■ **DATA SECTION**:

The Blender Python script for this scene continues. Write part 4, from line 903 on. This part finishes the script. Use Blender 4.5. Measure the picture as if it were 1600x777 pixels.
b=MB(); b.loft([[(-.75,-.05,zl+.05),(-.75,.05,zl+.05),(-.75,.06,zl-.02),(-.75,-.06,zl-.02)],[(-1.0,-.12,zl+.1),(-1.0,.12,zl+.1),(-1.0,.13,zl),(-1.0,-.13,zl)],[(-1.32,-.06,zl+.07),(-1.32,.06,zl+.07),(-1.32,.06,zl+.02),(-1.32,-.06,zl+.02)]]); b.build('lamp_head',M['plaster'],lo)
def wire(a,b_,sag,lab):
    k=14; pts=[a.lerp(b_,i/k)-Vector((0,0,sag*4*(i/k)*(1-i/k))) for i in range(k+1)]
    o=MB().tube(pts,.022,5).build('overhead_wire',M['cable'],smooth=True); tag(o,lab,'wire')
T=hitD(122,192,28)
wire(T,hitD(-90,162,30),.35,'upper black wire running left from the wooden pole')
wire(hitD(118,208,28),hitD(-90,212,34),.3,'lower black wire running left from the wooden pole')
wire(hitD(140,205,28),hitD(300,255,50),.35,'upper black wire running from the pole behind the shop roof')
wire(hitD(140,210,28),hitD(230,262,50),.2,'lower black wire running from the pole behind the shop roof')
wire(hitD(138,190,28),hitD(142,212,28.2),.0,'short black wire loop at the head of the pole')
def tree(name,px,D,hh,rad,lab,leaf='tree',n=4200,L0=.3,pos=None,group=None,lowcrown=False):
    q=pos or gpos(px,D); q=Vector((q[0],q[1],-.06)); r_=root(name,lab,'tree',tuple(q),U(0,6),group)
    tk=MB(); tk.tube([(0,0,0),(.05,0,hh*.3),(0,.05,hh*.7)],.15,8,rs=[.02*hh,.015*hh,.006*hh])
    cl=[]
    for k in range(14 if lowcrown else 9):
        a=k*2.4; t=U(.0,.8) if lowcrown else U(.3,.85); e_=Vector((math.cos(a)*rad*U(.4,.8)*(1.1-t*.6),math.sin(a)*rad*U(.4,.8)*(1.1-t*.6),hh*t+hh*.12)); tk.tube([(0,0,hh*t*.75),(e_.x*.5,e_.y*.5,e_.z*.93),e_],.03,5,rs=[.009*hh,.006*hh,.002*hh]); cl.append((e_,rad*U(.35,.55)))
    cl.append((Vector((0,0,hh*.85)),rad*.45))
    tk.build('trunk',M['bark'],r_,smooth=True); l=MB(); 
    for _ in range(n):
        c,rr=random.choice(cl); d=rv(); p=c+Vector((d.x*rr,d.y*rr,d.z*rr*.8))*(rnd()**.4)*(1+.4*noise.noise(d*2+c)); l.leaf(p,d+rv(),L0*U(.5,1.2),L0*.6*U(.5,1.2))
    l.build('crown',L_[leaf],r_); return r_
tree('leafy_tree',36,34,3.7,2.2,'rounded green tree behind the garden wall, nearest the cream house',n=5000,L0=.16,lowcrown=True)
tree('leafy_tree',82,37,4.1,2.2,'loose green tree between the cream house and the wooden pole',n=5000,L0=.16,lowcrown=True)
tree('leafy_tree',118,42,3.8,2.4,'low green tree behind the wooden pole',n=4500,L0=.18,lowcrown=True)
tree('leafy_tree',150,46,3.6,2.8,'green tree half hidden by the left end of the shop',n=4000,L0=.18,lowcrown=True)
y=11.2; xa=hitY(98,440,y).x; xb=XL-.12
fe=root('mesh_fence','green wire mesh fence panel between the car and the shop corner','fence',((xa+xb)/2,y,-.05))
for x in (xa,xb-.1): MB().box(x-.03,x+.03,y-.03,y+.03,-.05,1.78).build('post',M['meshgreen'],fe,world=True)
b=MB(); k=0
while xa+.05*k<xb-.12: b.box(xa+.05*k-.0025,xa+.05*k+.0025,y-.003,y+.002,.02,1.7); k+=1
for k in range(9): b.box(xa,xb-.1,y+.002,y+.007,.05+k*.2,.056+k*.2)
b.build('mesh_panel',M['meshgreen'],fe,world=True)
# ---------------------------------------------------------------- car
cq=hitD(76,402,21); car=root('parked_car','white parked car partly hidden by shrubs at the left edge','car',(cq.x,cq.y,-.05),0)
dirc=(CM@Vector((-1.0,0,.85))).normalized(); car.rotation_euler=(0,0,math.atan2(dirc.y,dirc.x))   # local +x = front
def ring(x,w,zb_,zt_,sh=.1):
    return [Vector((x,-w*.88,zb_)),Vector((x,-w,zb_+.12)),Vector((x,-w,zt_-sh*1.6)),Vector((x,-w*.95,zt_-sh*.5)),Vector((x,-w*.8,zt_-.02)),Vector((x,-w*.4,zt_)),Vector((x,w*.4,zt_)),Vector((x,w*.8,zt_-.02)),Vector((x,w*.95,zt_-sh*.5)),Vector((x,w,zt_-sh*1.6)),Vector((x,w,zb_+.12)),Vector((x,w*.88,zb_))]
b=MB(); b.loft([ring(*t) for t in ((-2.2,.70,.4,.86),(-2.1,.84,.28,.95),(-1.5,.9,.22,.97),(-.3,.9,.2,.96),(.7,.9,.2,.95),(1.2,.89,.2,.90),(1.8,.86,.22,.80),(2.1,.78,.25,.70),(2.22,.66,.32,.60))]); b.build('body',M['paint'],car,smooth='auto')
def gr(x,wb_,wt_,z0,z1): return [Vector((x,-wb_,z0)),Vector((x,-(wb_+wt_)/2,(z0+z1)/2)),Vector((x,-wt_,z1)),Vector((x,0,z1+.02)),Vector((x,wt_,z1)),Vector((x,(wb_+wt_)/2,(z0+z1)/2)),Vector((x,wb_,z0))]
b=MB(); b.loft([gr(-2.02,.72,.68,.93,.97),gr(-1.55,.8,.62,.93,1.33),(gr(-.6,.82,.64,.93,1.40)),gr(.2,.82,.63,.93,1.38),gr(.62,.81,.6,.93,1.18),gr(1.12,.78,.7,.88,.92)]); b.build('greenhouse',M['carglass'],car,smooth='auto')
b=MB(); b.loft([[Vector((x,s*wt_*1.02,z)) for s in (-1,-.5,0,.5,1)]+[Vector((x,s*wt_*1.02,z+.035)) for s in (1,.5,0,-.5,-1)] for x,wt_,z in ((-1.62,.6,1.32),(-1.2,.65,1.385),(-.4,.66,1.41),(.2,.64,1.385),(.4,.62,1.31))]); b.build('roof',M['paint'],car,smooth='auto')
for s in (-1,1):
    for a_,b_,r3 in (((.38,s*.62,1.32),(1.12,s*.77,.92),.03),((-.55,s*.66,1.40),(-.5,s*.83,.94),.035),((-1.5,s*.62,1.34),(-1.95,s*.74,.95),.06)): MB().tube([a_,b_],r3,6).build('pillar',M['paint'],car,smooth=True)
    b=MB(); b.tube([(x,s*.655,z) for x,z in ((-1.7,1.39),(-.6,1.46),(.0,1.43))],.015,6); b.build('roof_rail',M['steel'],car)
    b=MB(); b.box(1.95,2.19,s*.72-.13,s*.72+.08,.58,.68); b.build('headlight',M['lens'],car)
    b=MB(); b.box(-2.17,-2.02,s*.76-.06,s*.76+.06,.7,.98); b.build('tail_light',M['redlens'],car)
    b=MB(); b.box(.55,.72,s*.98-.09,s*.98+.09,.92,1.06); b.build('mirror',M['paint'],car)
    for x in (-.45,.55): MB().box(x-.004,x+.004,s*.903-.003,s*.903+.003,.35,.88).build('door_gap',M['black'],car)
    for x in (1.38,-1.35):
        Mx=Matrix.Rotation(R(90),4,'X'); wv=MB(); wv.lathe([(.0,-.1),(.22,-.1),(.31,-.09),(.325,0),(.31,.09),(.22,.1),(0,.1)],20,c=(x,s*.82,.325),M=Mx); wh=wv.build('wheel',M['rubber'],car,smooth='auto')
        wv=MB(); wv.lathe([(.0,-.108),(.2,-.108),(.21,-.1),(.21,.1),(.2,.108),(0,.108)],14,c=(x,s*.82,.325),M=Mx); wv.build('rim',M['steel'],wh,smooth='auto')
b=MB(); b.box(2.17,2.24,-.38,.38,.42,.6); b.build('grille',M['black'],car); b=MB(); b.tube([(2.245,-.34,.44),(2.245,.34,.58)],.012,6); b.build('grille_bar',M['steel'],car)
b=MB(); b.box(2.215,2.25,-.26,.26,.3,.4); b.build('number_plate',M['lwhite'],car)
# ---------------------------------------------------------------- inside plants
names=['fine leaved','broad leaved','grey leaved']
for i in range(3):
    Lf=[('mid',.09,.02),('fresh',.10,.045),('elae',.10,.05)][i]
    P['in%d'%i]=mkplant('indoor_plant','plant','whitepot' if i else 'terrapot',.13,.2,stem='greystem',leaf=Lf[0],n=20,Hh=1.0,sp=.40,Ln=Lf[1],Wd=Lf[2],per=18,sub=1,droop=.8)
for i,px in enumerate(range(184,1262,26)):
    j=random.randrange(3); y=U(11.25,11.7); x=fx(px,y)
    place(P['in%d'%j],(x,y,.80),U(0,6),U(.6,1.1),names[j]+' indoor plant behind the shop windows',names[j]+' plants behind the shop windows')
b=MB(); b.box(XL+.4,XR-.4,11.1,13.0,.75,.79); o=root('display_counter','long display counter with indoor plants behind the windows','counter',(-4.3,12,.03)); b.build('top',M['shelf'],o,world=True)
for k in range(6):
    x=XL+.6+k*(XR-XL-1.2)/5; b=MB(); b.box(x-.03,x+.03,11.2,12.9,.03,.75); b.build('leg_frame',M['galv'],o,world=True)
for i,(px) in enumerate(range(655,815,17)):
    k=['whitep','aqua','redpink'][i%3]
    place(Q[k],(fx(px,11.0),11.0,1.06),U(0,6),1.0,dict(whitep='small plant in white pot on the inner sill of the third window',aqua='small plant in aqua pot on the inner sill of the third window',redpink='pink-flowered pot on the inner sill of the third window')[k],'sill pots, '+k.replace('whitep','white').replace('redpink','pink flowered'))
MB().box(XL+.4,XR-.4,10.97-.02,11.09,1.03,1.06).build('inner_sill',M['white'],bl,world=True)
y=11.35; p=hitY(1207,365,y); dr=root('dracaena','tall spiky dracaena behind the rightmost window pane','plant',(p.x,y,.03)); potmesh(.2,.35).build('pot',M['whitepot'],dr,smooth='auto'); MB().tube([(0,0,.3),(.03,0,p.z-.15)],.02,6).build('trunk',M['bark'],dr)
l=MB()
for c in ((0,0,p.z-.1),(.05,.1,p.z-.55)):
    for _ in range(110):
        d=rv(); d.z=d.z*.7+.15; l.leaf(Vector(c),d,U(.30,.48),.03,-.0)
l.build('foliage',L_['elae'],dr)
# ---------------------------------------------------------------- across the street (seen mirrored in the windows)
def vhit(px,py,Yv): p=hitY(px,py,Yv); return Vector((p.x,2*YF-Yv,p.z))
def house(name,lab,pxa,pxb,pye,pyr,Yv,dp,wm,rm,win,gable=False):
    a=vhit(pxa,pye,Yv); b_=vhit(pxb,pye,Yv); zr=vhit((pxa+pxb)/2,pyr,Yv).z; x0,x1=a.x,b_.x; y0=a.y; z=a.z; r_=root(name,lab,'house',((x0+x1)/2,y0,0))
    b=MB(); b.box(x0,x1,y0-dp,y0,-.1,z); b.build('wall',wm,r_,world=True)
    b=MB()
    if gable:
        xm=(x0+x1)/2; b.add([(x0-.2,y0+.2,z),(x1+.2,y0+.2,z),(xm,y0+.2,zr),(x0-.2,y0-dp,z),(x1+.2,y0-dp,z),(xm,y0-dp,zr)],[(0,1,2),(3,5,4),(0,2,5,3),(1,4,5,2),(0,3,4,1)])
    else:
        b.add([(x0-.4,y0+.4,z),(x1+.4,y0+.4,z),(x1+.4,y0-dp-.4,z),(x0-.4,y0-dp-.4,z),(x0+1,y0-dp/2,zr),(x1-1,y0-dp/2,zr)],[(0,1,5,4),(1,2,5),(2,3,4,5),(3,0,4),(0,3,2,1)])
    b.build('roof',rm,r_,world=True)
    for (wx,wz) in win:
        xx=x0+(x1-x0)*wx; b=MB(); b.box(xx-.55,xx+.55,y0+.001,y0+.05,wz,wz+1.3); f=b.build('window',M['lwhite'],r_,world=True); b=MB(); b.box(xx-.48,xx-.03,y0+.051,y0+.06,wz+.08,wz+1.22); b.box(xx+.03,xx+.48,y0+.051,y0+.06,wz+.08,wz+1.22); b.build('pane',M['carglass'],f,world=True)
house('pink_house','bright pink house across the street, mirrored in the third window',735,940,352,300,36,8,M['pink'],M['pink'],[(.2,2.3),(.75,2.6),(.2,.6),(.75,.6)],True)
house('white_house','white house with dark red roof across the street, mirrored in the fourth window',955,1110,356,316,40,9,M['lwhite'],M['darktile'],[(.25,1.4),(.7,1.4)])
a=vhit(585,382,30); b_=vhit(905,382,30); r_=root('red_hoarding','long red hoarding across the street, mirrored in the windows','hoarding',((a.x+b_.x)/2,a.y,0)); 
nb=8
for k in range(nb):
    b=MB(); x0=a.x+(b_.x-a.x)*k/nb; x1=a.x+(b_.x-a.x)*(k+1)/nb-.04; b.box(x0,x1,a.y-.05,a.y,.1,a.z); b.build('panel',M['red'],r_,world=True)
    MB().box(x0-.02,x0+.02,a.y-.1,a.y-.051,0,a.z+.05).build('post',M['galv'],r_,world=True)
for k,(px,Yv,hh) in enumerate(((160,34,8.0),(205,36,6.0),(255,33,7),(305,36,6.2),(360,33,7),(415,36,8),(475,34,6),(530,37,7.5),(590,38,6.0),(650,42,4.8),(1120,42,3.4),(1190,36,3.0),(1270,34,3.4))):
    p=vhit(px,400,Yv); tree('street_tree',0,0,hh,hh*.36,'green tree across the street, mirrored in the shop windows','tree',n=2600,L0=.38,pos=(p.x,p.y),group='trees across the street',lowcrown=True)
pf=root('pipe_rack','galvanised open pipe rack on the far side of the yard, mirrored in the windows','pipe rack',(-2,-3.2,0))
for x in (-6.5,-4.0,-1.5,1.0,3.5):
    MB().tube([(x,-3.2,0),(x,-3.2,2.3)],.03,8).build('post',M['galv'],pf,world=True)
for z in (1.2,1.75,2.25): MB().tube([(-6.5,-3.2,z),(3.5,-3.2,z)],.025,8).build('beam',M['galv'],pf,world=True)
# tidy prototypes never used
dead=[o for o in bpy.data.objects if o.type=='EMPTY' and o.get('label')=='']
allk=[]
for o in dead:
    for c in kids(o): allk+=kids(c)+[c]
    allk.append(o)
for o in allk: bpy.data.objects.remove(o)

■ **BRIEF**: Isolate the lines that hold the word "from" and copy all of them.

■ **REPLY TO THE TASK**:
The Blender Python script for this scene continues. Write part 4, from line 903 on. This part finishes the script. Use Blender 4.5. Measure the picture as if it were 1600x777 pixels.
wire(T,hitD(-90,162,30),.35,'upper black wire running left from the wooden pole')
wire(hitD(118,208,28),hitD(-90,212,34),.3,'lower black wire running left from the wooden pole')
wire(hitD(140,205,28),hitD(300,255,50),.35,'upper black wire running from the pole behind the shop roof')
wire(hitD(140,210,28),hitD(230,262,50),.2,'lower black wire running from the pole behind the shop roof')